Irish-British politics were coming to a head at this time, and Willie
would’ve felt the effects of the so-called “Curragh Mutiny” in March 1914, when
many senior officers resigned to avoid disobeying orders from Westminster as,
according to his daughters, and going by the address to him on a post card from
his brother Harry in April 1914, to the “Officers Mess”, Willie – now a
corporal - was an orderly for the officers, or maybe even a “batman”.

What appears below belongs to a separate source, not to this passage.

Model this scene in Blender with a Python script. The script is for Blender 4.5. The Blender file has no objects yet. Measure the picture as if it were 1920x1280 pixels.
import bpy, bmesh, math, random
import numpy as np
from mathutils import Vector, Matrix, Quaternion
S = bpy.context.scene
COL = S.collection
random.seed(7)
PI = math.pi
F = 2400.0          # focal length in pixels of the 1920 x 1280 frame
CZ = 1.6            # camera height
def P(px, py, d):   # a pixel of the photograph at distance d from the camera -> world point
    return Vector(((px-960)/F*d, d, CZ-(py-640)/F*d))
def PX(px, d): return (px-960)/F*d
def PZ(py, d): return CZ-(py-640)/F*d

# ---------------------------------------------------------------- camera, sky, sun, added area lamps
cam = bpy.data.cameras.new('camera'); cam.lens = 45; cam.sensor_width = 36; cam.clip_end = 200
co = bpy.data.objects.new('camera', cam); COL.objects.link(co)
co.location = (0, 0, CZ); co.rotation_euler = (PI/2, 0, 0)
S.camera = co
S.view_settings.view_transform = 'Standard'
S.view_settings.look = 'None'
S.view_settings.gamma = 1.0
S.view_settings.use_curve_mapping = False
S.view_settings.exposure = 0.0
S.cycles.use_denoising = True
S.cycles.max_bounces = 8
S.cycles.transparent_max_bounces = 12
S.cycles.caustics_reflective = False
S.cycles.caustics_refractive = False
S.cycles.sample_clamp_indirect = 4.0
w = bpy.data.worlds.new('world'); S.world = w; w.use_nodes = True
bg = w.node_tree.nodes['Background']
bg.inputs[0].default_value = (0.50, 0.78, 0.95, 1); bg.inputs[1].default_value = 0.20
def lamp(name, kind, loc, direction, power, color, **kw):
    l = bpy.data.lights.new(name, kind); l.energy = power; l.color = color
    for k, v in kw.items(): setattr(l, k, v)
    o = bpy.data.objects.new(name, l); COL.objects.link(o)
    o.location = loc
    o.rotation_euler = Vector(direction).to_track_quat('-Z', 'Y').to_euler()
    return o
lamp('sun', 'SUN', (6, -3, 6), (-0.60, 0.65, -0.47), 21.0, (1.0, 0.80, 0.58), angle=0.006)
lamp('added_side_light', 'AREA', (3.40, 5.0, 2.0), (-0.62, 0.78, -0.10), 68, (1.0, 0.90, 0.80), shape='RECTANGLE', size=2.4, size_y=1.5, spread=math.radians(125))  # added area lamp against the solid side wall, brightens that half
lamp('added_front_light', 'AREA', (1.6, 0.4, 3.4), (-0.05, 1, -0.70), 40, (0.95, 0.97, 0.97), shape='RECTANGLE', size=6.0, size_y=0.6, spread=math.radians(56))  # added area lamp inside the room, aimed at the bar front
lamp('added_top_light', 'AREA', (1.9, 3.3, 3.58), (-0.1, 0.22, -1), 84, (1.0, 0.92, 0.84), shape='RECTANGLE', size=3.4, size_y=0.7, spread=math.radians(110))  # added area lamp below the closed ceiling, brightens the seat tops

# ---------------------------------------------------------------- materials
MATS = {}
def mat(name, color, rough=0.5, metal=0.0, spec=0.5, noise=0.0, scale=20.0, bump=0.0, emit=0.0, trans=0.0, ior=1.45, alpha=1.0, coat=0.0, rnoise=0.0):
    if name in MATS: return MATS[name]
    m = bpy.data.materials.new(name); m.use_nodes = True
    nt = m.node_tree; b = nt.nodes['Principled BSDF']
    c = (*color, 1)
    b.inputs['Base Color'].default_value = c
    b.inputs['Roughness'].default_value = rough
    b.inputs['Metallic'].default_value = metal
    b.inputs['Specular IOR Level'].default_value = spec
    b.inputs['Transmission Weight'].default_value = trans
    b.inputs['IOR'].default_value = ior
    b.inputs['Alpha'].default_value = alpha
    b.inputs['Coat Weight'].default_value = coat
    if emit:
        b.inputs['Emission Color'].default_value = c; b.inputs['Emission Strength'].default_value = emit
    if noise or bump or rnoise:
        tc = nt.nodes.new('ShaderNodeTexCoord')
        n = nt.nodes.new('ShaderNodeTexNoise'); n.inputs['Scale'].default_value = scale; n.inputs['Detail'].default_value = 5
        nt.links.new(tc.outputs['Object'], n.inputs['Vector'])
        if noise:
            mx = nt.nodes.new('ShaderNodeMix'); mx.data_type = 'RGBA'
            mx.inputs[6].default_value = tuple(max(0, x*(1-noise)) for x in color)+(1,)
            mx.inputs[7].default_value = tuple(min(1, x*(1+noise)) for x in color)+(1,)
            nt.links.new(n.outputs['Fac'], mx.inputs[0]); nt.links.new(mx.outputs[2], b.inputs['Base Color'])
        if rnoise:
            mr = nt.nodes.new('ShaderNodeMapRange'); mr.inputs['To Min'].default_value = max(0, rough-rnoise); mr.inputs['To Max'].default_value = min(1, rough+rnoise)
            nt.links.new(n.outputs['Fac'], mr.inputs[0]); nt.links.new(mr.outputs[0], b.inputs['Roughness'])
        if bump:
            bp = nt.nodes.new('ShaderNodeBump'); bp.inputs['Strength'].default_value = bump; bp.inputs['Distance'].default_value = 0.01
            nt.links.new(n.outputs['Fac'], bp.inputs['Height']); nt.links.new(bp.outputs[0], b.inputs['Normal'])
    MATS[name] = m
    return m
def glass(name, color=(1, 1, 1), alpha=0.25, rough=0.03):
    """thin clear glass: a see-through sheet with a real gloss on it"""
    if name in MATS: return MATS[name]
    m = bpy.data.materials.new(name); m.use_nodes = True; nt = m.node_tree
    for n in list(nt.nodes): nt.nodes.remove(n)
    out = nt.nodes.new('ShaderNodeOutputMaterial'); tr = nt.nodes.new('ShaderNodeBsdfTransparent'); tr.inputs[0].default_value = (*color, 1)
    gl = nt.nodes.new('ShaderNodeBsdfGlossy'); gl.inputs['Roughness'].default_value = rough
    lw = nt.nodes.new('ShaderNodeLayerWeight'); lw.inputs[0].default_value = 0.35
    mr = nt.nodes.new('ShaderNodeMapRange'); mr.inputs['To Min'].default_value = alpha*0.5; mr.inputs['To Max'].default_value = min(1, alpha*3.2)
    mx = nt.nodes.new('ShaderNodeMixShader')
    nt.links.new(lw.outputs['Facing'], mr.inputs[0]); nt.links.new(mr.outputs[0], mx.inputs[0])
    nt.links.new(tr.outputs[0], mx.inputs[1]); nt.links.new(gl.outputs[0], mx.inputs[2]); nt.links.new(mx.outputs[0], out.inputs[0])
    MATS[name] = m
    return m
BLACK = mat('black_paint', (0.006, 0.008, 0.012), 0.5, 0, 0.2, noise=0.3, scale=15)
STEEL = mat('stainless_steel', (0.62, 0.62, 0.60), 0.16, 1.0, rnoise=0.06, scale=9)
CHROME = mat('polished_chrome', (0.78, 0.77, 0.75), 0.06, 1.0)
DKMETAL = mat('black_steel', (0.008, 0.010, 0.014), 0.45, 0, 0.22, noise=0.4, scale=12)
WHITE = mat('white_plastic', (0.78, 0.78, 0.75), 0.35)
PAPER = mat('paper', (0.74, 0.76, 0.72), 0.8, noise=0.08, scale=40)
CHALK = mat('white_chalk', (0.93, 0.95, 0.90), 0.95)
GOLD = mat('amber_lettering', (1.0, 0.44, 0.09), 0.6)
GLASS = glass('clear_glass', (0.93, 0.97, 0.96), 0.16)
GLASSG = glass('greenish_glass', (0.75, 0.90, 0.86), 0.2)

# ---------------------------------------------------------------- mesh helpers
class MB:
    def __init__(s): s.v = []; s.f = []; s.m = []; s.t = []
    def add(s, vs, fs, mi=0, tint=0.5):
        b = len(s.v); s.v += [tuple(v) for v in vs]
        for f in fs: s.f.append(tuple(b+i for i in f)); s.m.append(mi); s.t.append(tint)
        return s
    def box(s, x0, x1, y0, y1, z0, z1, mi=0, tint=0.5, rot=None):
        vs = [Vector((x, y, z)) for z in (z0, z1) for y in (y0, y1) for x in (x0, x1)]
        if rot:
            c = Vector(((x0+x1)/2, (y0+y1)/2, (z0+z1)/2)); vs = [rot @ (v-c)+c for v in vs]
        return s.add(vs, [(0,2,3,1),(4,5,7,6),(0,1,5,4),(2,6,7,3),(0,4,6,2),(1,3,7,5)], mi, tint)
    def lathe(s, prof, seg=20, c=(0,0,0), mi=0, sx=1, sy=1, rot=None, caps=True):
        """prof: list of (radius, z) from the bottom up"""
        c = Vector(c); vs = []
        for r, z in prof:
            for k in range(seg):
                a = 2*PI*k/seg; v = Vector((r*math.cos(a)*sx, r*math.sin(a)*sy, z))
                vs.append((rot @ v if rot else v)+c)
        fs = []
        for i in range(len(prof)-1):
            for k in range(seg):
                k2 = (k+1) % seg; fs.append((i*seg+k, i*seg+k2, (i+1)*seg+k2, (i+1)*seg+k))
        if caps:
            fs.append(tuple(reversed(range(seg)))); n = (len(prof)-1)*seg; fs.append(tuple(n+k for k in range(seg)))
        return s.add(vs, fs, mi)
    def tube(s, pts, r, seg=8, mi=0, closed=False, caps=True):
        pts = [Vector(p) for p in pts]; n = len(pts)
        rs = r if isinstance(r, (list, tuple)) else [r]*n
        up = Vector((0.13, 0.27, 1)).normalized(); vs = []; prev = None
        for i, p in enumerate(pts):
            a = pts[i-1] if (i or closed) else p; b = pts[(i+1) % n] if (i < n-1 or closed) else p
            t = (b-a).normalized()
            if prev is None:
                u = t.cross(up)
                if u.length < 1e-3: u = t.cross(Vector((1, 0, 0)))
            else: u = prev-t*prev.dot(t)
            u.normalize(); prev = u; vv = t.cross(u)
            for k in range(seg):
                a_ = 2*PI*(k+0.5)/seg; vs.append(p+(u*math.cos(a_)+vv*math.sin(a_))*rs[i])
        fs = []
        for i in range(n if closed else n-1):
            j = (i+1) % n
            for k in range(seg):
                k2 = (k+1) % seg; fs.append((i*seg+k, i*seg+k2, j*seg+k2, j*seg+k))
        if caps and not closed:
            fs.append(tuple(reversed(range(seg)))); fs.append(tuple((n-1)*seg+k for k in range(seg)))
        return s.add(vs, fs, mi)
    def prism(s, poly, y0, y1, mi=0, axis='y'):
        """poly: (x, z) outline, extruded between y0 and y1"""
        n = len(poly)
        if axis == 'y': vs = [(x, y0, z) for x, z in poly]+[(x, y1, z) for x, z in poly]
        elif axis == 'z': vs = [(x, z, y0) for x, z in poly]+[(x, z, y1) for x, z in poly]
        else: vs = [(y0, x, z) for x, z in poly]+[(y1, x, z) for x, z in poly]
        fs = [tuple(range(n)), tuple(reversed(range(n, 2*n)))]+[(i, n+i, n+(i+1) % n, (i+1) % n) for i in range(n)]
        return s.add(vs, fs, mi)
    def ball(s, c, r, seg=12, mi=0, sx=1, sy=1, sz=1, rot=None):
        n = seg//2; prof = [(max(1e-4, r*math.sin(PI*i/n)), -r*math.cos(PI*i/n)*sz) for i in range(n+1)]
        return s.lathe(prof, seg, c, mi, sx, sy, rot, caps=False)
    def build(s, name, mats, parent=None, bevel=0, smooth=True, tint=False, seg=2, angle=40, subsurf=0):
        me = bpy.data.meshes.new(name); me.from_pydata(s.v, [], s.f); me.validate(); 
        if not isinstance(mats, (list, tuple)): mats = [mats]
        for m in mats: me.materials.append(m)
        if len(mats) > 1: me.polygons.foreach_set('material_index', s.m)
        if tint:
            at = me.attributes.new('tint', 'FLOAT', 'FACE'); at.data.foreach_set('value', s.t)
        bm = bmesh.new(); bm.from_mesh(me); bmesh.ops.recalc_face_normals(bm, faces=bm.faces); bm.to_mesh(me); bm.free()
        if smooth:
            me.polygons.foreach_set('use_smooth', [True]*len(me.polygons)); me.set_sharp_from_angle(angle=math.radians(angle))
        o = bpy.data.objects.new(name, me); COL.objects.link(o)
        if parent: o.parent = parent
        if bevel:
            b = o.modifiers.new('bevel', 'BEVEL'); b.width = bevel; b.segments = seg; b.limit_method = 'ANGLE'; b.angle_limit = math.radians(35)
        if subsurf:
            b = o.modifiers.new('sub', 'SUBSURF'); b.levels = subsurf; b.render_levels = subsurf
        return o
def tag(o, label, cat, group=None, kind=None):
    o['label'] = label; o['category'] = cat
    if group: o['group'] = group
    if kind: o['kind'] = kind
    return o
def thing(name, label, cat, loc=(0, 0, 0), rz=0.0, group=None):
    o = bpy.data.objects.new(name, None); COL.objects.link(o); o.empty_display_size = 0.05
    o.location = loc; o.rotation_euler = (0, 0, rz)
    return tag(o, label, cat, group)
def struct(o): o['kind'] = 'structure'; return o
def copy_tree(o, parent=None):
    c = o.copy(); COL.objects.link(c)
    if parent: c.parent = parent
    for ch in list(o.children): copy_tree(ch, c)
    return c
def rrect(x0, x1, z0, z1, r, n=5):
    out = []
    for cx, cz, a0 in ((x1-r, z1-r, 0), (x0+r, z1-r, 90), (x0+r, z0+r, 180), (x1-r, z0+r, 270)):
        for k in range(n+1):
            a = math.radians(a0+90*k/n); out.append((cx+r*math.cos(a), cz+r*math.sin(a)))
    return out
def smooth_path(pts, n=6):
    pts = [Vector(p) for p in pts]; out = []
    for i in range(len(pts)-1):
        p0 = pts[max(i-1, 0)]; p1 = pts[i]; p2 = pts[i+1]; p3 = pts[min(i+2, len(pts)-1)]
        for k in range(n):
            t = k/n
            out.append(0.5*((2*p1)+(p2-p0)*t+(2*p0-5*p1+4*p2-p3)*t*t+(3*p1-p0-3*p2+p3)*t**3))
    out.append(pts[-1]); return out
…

In August 1914, with the declaration of war, Willie and the 1st
Battalion were deployed directly from Britain to the Western Front, and remained
there for the rest of his war, battle after battle – La Cateau, Marne,
Messines, (he was wounded for the first time in Sept 1916), Aisne, Ypres, and
finally for Willie, the Arras campaign through the middle of 1917, when again
he was wounded, this time badly, to be classified “392 (xvi)”.
Para 392
(xvi) in Kings Regulations for the Army states - “No longer physically fit for
war service.. (and if Abroad).. “Sent home for discharge.” Willie’s discharge
came on the 7th Sept 1917.
His daughters said that their father finished up with no less than
seven bayonet wounds, and had to be tended all the rest of his life with
special dressings, but despite this, he could never get a war pension, because
it was deemed that his wounds weren’t severe enough!
Late in 1921,
back home in Shepton Mallet, Willie married Rosina Carter, a domestic servant,
the daughter of a local quarryman, and in time they had two girls, the four of
them living in Garston St in the town for most of their lives, with Willie also
working as a quarryman, but continually affected by his war wounds.
Right
through the late 20’s, and the 1930’s, Willie always kept in touch with his
brother Harry, who had emigrated to Adelaide, only to be stranded there by the
Depression and then WW II. But each week Willie faithfully took out a Pools
ticket, swearing that if he ever won he would bring Harry and his family “back
home”.
His
daughters told the story that during the second war their father, with bitter
memories of his own war, always kept a revolver and several bullets in the
house, and swore that if the Germans ever invaded he would not allow his girls
to fall into their hands.
His wife Rosina tended his wounds – a constant need as he got older - right through until her death in early 1962, and for the next five years this task was taken over by his daughters, until his own death in 1967. Today Willie and Rosina are buried together in the Shepton Mallet cemetery, overlooking their town.